After UN vote, US Jewish group urges congressional review of foreign policy
American Jewish Congress says Obama administration must answer ‘serious questions’ for enabling adoption of anti-settlement resolution
Tamar Pileggi is a breaking news editor at The Times of Israel.
Days after the United States enabled the adoption of the first UN Security Council resolution to condemn Israel’s settlement policy in over 30 years, an American Jewish advocacy group has called for a congressional review of what it called a “seismic shift” in US foreign policy.
In a Wednesday statement, the American Jewish Congress (not to be confused with the American Jewish Committee) said the Obama administration needed to answer “serious questions” following its abstention from the UN Security Council vote on Resolution 2334, which demands Israel end all settlement construction and expansion in the West Bank and East Jerusalem.

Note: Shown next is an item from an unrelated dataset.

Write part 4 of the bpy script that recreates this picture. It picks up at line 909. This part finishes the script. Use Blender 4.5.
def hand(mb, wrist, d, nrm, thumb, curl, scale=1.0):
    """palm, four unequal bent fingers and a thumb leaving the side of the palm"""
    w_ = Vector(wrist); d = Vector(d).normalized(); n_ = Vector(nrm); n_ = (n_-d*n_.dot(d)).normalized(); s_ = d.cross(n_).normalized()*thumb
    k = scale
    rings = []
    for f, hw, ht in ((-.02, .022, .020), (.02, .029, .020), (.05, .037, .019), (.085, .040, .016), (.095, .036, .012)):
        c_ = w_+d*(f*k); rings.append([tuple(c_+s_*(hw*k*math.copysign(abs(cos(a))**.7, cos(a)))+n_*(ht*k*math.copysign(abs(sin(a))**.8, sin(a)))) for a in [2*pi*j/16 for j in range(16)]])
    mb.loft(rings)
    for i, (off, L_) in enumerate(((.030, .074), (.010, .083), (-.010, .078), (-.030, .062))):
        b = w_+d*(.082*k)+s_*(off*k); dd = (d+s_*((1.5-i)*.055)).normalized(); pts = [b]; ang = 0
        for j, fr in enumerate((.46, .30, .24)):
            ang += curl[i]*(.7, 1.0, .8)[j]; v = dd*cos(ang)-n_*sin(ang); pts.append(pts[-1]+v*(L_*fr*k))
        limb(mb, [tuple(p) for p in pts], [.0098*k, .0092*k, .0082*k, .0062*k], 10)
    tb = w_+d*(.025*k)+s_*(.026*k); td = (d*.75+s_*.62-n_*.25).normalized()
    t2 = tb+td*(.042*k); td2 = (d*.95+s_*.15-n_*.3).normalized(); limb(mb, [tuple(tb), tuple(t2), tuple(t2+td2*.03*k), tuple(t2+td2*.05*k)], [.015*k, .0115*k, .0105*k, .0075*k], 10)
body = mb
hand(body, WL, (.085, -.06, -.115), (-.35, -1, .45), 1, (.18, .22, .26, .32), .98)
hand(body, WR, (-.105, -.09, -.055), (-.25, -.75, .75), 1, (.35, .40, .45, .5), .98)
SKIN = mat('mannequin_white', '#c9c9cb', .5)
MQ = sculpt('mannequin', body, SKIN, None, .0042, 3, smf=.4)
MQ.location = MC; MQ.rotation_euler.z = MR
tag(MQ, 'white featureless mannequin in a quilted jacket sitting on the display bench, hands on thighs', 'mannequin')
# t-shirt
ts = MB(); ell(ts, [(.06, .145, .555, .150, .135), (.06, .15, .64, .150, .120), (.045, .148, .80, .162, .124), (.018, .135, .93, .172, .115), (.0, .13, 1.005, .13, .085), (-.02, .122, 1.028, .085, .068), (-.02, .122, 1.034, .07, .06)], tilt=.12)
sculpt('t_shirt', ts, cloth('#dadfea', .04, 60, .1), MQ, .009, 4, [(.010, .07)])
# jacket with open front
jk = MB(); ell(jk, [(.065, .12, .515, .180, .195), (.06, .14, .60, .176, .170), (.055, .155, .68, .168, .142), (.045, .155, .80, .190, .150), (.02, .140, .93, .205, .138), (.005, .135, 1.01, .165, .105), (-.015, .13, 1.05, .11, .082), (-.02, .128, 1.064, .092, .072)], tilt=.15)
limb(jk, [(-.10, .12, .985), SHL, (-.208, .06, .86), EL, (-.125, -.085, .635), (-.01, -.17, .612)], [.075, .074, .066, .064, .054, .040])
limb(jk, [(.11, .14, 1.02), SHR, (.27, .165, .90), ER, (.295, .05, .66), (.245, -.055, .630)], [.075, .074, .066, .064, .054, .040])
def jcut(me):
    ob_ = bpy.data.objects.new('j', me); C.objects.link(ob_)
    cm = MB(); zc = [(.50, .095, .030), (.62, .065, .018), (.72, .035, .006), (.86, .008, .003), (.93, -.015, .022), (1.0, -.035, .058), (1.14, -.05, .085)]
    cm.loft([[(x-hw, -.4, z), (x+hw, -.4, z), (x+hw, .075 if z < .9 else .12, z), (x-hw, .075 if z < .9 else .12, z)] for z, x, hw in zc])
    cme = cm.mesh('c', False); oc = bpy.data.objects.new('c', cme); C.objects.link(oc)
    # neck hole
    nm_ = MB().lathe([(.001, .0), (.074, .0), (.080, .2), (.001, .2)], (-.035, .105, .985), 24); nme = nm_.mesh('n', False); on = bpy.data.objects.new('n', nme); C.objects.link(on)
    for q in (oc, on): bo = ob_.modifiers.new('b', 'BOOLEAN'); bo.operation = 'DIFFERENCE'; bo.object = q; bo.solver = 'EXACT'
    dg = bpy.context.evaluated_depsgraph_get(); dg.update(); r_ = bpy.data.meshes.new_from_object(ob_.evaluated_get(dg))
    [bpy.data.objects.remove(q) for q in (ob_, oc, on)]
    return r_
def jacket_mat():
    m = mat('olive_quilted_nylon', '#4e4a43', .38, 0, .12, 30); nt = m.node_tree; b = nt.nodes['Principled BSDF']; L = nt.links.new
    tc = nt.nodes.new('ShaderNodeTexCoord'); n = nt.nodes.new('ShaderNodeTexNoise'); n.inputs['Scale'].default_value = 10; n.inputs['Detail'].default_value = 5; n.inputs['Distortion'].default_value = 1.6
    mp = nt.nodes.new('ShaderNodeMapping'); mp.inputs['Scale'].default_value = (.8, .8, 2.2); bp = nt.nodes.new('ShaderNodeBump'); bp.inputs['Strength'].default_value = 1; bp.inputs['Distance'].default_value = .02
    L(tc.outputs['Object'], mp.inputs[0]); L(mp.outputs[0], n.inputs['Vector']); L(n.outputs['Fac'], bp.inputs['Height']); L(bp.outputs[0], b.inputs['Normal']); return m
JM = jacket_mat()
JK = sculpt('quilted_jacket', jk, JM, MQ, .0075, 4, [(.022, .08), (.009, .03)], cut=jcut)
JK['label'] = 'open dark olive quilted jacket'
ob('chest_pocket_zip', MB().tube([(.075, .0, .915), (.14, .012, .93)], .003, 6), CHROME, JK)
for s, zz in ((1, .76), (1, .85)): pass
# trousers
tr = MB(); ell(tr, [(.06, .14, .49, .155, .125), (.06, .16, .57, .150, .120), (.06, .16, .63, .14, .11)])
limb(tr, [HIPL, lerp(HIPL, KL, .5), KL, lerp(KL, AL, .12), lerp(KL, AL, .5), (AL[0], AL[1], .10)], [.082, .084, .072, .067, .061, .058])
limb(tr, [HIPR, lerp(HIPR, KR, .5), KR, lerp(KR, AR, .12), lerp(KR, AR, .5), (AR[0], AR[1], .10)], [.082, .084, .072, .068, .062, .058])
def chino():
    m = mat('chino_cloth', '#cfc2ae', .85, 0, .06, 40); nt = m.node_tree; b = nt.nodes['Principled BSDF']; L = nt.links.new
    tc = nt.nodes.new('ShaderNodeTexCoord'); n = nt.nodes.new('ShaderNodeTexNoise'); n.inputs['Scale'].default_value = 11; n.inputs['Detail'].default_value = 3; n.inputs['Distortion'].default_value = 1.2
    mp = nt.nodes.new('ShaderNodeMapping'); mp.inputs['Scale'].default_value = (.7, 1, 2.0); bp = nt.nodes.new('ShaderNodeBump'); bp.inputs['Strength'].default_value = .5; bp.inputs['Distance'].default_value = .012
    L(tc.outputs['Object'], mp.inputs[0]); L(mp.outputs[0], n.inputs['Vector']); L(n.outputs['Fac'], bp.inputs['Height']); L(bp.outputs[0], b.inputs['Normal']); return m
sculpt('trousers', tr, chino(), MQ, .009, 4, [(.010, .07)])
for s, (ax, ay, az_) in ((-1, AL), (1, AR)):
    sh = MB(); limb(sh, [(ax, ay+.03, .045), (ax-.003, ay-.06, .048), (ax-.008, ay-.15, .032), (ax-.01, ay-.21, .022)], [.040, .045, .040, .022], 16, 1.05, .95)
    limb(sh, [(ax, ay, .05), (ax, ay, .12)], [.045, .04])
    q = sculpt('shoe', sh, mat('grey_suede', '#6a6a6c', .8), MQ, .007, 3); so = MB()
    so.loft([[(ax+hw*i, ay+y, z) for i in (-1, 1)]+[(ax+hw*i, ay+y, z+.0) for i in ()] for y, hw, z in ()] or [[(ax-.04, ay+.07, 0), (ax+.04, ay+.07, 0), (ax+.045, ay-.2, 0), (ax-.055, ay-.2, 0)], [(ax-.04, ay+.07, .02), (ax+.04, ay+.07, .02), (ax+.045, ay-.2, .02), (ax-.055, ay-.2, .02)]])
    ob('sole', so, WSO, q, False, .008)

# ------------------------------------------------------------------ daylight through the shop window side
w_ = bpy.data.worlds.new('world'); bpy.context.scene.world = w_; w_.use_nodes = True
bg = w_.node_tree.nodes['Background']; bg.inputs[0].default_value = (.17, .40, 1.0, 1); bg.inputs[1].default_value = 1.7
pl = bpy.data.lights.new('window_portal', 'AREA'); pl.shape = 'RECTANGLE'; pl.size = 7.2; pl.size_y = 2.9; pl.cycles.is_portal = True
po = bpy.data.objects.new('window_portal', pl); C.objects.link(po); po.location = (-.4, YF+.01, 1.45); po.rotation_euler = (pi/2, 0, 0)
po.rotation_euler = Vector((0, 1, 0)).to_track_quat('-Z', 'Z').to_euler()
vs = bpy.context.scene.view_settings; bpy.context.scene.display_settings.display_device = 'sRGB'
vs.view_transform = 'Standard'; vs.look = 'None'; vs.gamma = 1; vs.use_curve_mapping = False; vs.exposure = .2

“The US refusing to veto a one-sided, anti-Israel biased resolution… puts Israel in international legal jeopardy and takes the position that the Jewish holy sites in Jerusalem, including the Western Wall, are no longer a part of Israel,” the group said.
“We urge the US Congress to investigate the actions taken by the Obama administration leading up to the vote,” the group said. “Such a seismic shift in America foreign policy in the transition period must be fully reviewed and accounted for.”
The statement further expressed concern over reports of “additional harmful resolutions at the UNSC.”
UN Security Council Resolution 2334, passed Friday, demands that Israel “immediately and completely cease all settlement activities in the occupied Palestinian territory, including East Jerusalem.” It passed 14-0, with the United States abstaining.
By declining to use its veto, the United States enabled the adoption of the first UN resolution since 1979 to condemn Israel over its settlement policy.
The resolution infuriated Prime Minister Benjamin Netanyahu, who lashed out at US President Barack Obama, accusing him and his administration of colluding with the Palestinians, and vowed not to abide by it.
Israel in response summoned ambassadors and deputy ambassadors of countries that voted for the “shameful” resolution, while Netanyahu met personally with US Ambassador Dan Shapiro.
On Tuesday, the Foreign Ministry said it was “temporarily reducing” visits and work with embassies of nations that voted for it.
As Israel reacted with fury, US Secretary of State John Kerry was preparing to offer a “comprehensive vision” of how to revive the stalled Israeli-Palestinian peace process in a speech due to be delivered on Wednesday.
“We haven’t given up on this and we don’t think the Israelis and Palestinians should do either,” State Department spokesman Mark Toner told reporters a day earlier.
According to a Wednesday report on Army Radio, the Jerusalem municipality called off a discussion set for later that day regarding the issuing of permits for hundreds of new homes in East Jerusalem.
The measure was pulled from the Jerusalem Planning and Building Committee’s agenda at the request of Prime Minister Benjamin Netanyahu, the report said.
Israeli settlements are built on land the Palestinians view as part of their future state and seen as illegal under international law.
Some 430,000 Israeli settlers live in the West Bank and 200,000 Israelis live in East Jerusalem, which Palestinians envision the capital of their future state.
US President-elect Donald Trump, who takes office on January 20, has signaled far more favorable policy toward Israel and had called for the United States to veto the resolution.
Times of Israel staff contributed to this report.